Basileia 3 começa a ser implantada este ano no Brasil. Houve alguns ajustes no cronograma na semana que passou, entretanto, as distorções que ocorreram com “Brasileia” estão presentes. A norma do capital é a que mais chama a atenção, o edital 40 do Banco Central, especifica o que poderá ou não ser considerado na sua composição.
As restrições dadas ao uso de créditos tributários são as que mais preocupam. A origem de parte deles são limitações da Receita Federal a deduções de provisões de inadimplência por exercício fiscal. São valores líquidos e certos para abatimento de impostos no futuro, podem ser transferidos na venda da instituição, mas não em caso de sua quebra. Há notícias de que há entendimentos para mudanças; se for o caso, merece ser aplaudido, caso contrário, é motivo de preocupação.

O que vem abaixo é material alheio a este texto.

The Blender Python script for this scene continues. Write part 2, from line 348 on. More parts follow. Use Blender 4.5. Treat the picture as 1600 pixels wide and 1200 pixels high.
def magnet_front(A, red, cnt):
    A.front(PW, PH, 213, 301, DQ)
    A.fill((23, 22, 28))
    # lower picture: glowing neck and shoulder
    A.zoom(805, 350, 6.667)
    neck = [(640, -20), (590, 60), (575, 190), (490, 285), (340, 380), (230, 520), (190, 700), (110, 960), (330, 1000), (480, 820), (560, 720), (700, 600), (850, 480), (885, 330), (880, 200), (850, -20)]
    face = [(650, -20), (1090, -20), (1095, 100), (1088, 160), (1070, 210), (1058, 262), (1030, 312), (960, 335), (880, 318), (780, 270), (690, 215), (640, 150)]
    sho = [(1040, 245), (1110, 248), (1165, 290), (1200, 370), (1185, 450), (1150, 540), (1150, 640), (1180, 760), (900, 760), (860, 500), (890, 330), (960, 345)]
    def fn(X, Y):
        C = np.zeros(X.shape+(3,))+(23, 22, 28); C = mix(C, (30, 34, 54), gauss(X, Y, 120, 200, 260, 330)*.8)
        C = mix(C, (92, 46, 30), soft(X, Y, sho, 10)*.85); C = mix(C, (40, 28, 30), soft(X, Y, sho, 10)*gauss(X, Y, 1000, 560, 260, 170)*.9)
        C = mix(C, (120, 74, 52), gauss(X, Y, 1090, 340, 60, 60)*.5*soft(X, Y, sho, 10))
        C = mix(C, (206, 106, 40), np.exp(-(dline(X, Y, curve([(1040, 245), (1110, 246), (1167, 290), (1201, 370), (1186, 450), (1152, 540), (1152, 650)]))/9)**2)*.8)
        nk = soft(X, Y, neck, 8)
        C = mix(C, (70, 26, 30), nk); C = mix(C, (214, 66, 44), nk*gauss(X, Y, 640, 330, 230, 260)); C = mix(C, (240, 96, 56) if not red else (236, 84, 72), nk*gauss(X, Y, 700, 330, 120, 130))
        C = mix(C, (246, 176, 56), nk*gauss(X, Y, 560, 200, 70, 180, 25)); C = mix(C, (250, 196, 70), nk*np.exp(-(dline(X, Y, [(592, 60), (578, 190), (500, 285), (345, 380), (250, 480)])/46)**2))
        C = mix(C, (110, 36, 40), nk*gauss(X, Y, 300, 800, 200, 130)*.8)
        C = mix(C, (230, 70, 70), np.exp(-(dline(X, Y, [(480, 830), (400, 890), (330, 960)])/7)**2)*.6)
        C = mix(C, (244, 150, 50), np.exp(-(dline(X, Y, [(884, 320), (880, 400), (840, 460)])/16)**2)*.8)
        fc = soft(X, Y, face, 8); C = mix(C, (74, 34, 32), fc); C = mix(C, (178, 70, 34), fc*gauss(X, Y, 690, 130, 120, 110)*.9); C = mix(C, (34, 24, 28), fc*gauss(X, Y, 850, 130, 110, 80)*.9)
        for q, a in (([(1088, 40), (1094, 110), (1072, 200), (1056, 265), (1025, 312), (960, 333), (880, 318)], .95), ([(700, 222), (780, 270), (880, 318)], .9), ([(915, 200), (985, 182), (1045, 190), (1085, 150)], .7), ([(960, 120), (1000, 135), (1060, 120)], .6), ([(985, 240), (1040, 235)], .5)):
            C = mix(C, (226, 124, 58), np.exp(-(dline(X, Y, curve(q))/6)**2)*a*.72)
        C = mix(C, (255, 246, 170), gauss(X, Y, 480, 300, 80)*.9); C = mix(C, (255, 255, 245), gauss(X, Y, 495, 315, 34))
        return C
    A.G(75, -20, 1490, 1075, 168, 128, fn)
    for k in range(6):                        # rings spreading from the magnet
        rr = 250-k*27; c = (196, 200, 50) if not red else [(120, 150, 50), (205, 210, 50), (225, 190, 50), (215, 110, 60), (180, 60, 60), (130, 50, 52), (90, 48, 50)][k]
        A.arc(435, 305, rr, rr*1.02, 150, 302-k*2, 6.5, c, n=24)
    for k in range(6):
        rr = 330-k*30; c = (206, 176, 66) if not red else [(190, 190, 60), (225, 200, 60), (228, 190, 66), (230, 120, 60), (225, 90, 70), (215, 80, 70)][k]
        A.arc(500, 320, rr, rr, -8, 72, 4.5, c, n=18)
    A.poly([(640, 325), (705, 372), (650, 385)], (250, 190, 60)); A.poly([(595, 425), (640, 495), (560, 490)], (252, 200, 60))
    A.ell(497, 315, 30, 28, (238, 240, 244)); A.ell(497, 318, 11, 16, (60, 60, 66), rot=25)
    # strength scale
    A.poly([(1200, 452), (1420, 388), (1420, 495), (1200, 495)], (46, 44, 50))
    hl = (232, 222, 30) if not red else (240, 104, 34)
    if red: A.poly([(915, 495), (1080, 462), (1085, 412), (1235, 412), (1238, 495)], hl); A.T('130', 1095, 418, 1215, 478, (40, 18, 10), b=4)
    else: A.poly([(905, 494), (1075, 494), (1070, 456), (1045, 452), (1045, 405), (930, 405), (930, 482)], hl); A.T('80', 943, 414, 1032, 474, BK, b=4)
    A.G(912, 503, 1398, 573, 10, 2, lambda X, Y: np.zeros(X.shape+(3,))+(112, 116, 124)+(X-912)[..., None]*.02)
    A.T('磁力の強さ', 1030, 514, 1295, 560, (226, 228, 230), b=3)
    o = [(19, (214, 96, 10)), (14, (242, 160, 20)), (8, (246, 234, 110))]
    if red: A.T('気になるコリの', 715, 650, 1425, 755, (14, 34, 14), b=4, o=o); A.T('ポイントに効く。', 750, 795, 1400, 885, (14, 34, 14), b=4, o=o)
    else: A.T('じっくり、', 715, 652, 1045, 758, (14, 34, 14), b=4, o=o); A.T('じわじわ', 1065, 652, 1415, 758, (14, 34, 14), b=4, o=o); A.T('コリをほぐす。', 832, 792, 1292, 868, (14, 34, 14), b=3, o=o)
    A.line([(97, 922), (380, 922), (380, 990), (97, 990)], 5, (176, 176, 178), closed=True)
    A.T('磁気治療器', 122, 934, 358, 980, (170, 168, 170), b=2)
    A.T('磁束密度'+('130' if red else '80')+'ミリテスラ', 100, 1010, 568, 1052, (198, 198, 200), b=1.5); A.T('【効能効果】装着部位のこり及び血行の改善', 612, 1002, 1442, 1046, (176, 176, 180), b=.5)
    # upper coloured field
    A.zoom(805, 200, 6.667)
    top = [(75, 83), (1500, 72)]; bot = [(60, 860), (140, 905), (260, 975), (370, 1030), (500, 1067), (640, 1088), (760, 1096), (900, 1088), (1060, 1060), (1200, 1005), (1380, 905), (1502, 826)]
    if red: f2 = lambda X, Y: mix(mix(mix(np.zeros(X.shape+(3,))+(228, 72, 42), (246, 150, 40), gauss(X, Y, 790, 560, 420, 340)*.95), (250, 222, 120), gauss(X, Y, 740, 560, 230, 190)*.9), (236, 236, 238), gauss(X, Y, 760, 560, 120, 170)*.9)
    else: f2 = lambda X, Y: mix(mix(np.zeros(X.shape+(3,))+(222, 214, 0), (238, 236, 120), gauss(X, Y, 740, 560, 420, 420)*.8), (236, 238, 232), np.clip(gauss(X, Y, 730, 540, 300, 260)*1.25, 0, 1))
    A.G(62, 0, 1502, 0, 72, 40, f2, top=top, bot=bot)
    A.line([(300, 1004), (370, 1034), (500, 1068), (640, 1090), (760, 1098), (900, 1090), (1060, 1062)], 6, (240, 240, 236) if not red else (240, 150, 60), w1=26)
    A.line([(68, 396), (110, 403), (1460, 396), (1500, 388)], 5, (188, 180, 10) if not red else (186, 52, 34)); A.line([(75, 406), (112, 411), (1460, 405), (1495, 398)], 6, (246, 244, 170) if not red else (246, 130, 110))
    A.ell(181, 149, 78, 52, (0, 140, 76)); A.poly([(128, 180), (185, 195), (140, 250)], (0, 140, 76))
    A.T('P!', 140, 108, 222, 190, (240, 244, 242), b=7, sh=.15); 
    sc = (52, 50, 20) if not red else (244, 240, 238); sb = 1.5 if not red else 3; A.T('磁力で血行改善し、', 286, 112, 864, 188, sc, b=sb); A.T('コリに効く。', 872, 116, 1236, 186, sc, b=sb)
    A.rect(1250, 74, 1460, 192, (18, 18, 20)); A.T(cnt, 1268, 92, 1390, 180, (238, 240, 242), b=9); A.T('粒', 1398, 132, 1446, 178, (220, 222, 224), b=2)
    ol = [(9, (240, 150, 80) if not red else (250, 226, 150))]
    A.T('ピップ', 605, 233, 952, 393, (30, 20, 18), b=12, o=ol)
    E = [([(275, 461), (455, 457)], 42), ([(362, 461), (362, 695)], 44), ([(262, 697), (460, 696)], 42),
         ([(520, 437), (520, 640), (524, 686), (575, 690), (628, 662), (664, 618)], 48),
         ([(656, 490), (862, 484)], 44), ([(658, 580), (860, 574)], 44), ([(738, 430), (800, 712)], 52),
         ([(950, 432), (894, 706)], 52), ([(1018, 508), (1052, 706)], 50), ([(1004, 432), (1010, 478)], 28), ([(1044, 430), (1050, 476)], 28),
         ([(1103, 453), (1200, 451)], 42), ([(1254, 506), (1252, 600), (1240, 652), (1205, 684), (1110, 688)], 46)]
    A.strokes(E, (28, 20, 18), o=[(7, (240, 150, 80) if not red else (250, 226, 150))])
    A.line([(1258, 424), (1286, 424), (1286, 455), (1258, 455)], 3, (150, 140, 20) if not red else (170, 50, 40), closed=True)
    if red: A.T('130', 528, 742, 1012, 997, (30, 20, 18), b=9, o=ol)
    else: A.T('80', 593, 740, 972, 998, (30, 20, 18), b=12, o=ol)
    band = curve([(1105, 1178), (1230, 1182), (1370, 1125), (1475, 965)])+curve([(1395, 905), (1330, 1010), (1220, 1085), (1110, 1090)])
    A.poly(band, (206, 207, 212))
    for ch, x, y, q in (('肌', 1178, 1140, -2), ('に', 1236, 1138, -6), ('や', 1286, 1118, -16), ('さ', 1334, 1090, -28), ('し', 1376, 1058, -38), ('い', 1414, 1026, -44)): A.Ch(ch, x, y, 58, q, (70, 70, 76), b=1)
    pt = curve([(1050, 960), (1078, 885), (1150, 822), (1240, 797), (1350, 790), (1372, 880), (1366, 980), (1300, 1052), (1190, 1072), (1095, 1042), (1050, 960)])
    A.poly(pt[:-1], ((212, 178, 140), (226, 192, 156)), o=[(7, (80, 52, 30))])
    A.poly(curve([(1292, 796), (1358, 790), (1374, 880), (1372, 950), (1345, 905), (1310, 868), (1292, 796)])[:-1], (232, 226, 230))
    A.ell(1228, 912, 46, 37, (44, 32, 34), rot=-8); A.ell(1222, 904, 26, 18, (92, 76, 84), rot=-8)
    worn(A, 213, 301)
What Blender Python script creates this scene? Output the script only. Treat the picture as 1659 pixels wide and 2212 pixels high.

Basileia 3 prevê restrições de liquidez maiores que as atuais. É um problema grave no Brasil, por um lado o papel de emprestador de última instância do Banco Central é praticamente inoperante – o volume utilizado no redesconto é insignificante; por outro, os depósitos compulsórios drenam recursos equivalentes a três quartos do patrimônio líquido dos bancos no país. A equação é simples: mais caixa é igual a menos crédito.
A regulamentação bancária brasileira é extensa, detalhista e desnecessariamente complexa. As regras de Basileia 3 podem ser consideradas como adicionais às já existentes, e dessa forma, agravarão o crescimento malemolente do crédito, a queda de rentabilidade e o pior, a contribuição anêmica ao desenvolvimento do país.
Basileia 3 também pode ser uma oportunidade para debater e redesenhar o quadro institucional do setor; há ganhos polpudos a serem auferidos. Coincidentemente, no ano do acordo 1988, foi promulgada a Constituição do Brasil que exigia uma nova lei para a intermediação financeira. Se o tema era importante então, é mais ainda em 2013.